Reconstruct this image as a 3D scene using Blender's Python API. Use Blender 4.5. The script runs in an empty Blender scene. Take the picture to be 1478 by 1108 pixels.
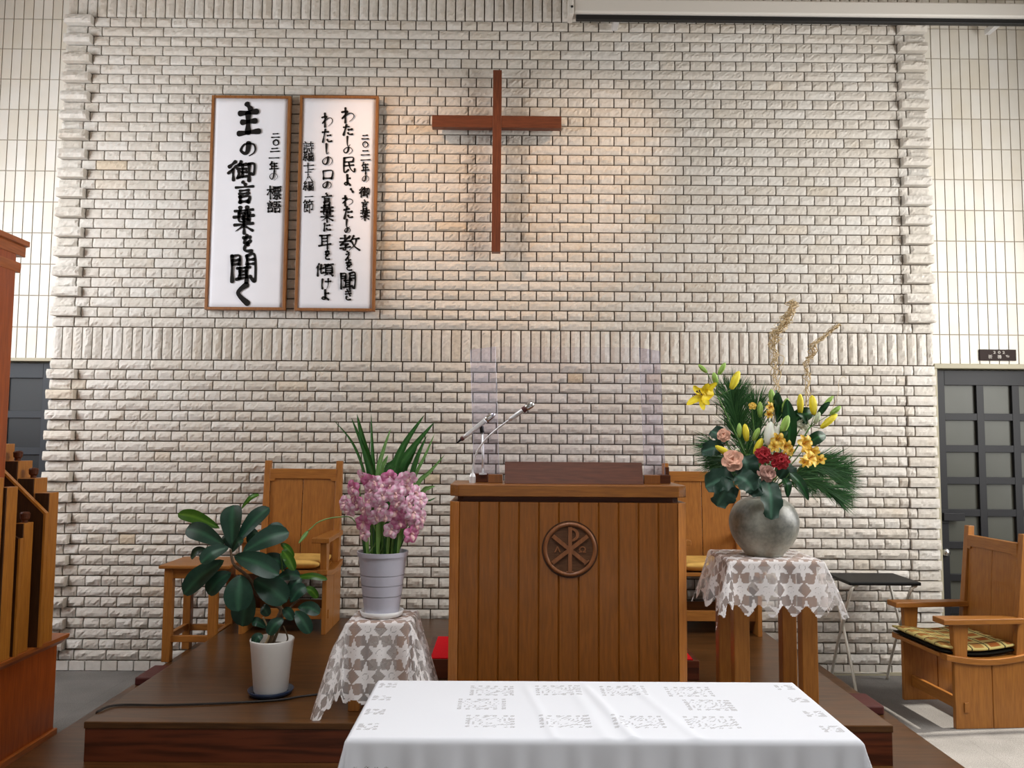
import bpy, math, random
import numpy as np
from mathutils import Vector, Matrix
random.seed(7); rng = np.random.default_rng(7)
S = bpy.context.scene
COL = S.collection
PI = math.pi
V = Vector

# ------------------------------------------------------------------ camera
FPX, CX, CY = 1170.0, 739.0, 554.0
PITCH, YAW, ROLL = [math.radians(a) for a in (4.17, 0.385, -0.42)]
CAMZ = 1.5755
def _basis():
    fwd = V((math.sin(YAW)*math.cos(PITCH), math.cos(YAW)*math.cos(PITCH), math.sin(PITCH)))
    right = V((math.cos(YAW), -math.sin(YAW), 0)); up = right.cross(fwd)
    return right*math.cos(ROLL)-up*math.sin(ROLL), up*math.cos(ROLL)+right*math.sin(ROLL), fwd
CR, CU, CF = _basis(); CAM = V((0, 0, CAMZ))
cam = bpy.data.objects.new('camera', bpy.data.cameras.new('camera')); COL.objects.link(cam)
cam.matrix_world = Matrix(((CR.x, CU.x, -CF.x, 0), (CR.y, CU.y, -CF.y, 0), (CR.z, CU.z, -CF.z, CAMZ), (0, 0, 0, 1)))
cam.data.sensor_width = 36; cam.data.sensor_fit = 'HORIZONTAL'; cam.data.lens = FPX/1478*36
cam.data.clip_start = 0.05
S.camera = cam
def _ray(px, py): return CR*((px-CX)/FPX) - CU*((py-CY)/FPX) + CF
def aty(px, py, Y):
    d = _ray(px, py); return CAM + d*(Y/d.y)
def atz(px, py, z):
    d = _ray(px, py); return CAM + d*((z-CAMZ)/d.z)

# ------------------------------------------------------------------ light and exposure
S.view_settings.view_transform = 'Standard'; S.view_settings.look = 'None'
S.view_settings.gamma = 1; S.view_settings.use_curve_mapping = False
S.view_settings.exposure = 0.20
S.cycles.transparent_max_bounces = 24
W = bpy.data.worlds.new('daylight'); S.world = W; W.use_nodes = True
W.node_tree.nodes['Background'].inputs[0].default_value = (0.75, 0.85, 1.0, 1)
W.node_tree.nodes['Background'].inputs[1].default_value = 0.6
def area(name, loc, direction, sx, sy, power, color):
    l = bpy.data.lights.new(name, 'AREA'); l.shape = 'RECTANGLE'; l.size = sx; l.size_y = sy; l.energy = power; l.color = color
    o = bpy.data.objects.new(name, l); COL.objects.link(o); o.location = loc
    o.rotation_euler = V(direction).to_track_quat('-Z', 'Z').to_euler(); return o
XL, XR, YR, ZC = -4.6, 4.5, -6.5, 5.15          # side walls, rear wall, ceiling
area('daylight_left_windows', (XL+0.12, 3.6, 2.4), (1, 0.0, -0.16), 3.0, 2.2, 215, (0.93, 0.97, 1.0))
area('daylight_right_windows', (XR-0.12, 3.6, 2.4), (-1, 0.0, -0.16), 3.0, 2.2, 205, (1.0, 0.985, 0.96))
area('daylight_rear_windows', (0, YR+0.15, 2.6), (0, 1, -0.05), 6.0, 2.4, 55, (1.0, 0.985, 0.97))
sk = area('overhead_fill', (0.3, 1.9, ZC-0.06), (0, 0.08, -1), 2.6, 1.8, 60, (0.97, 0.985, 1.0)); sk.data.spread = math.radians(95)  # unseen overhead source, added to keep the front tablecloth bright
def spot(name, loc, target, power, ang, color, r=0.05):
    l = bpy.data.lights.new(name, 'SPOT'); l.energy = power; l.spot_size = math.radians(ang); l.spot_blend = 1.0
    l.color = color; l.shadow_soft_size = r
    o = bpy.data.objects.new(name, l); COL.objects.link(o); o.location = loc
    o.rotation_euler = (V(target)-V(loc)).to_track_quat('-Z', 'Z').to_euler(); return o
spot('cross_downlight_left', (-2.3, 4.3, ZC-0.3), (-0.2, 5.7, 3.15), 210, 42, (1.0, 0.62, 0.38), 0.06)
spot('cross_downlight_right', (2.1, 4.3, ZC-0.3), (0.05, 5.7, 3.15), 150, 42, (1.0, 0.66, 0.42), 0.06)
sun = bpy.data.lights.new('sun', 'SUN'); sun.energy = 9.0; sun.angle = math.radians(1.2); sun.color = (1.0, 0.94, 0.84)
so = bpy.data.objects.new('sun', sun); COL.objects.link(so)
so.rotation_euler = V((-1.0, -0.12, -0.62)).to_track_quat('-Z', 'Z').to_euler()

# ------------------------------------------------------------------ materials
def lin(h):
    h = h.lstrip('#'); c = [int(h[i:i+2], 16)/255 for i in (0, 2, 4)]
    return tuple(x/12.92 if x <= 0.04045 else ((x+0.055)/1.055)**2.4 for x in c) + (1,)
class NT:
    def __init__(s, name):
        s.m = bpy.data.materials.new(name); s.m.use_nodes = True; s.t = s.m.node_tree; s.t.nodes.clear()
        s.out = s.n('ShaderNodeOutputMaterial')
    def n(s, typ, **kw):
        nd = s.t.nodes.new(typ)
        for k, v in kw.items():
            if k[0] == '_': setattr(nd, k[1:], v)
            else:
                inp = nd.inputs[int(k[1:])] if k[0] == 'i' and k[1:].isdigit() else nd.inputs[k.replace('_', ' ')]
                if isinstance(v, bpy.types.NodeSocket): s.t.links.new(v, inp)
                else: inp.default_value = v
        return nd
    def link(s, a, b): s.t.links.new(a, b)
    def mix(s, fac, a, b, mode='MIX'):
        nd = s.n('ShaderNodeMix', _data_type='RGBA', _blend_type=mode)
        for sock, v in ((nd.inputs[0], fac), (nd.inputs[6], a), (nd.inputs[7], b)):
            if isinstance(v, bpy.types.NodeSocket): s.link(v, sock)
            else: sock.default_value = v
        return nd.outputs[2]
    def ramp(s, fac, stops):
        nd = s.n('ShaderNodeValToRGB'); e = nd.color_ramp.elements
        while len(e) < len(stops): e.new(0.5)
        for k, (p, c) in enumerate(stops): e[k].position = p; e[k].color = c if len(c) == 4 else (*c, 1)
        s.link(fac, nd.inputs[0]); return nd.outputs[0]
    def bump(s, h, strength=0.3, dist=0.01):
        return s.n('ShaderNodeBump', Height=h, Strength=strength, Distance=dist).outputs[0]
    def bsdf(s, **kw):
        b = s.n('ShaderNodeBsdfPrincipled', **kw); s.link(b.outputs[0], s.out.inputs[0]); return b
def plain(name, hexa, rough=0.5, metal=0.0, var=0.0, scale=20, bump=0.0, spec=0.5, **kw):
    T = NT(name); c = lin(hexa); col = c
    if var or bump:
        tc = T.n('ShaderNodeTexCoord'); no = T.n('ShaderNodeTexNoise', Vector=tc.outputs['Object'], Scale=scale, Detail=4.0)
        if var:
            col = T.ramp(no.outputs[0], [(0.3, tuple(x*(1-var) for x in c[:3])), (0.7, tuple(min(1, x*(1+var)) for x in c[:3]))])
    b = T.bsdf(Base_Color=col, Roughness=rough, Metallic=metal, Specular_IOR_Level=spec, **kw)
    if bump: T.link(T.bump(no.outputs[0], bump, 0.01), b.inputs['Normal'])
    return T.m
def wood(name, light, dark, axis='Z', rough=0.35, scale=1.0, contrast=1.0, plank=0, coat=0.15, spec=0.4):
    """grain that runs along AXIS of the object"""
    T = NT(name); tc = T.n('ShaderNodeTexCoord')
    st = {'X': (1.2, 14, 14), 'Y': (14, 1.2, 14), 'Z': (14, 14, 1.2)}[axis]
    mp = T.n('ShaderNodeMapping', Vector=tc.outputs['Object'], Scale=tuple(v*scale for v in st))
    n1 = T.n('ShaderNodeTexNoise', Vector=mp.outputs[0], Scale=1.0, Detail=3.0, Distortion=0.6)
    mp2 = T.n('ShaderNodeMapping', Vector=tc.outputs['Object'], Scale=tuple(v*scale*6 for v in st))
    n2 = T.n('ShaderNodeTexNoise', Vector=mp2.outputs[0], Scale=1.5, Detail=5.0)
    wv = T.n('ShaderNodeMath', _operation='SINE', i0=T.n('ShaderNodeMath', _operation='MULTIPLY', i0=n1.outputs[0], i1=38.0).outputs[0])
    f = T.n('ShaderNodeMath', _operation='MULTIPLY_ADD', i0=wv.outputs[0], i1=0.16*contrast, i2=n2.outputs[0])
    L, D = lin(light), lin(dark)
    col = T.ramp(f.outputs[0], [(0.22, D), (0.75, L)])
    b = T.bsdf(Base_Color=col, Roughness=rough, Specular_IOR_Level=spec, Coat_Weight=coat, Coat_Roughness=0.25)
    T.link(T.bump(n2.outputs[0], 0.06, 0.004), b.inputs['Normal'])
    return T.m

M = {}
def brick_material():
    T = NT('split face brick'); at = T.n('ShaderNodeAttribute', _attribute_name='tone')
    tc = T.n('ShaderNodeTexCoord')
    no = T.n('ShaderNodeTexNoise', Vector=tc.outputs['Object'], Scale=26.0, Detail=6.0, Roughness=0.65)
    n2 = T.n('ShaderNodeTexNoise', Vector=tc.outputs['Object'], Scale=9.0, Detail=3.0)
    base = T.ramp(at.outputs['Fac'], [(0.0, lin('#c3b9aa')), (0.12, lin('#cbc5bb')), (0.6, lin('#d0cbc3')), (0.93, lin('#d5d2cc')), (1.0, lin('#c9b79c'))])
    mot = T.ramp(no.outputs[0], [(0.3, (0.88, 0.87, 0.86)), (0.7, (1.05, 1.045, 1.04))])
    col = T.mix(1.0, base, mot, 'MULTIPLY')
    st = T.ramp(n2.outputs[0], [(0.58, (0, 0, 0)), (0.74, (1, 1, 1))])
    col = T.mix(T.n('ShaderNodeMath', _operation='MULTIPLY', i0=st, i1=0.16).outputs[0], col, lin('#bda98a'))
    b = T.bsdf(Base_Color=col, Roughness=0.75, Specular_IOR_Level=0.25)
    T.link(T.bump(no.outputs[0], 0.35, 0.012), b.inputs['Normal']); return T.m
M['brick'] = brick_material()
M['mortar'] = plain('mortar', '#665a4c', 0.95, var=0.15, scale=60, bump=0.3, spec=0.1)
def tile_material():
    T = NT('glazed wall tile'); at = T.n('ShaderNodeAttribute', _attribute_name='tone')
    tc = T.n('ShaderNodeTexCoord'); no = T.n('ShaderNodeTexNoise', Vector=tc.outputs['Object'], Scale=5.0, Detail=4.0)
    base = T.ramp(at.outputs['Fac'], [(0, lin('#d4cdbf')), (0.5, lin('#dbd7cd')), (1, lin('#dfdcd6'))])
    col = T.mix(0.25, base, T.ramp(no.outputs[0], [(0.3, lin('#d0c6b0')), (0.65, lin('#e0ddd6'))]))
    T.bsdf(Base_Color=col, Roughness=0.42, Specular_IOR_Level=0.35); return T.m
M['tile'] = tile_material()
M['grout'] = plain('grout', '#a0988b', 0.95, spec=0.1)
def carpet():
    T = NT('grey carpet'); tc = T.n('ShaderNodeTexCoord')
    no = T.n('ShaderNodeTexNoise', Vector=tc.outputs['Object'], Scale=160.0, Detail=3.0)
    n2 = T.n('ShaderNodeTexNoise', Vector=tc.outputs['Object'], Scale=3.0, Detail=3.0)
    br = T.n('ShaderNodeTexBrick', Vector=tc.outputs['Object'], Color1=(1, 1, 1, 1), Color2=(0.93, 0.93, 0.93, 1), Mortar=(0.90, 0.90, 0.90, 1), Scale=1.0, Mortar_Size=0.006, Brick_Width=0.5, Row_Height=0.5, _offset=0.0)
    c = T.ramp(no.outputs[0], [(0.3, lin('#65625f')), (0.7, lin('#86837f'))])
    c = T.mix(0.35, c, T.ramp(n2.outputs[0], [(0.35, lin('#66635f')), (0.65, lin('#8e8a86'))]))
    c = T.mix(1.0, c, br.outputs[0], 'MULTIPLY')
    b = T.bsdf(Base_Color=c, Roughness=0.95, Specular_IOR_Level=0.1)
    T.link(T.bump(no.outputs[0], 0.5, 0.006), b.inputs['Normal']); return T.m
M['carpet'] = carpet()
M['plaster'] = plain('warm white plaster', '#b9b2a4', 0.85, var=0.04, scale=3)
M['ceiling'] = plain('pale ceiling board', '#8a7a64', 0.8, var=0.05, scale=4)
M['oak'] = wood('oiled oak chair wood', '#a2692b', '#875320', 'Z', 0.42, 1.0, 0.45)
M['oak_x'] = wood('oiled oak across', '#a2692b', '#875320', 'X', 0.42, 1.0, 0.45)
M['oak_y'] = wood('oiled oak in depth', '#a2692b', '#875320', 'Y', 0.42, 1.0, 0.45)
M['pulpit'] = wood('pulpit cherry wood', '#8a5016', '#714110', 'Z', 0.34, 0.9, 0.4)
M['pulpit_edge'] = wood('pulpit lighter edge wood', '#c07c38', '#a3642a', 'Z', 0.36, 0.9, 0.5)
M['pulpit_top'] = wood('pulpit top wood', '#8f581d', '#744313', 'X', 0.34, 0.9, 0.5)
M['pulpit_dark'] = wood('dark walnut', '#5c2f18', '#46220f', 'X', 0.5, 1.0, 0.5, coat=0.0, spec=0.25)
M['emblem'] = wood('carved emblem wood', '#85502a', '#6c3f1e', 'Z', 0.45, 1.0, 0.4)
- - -
# Problem statement
Out of the material above, gather each line where "scene" appears.

# Output of the task
Reconstruct this image as a 3D scene using Blender's Python API. Use Blender 4.5. The script runs in an empty Blender scene. Take the picture to be 1478 by 1108 pixels.
S = bpy.context.scene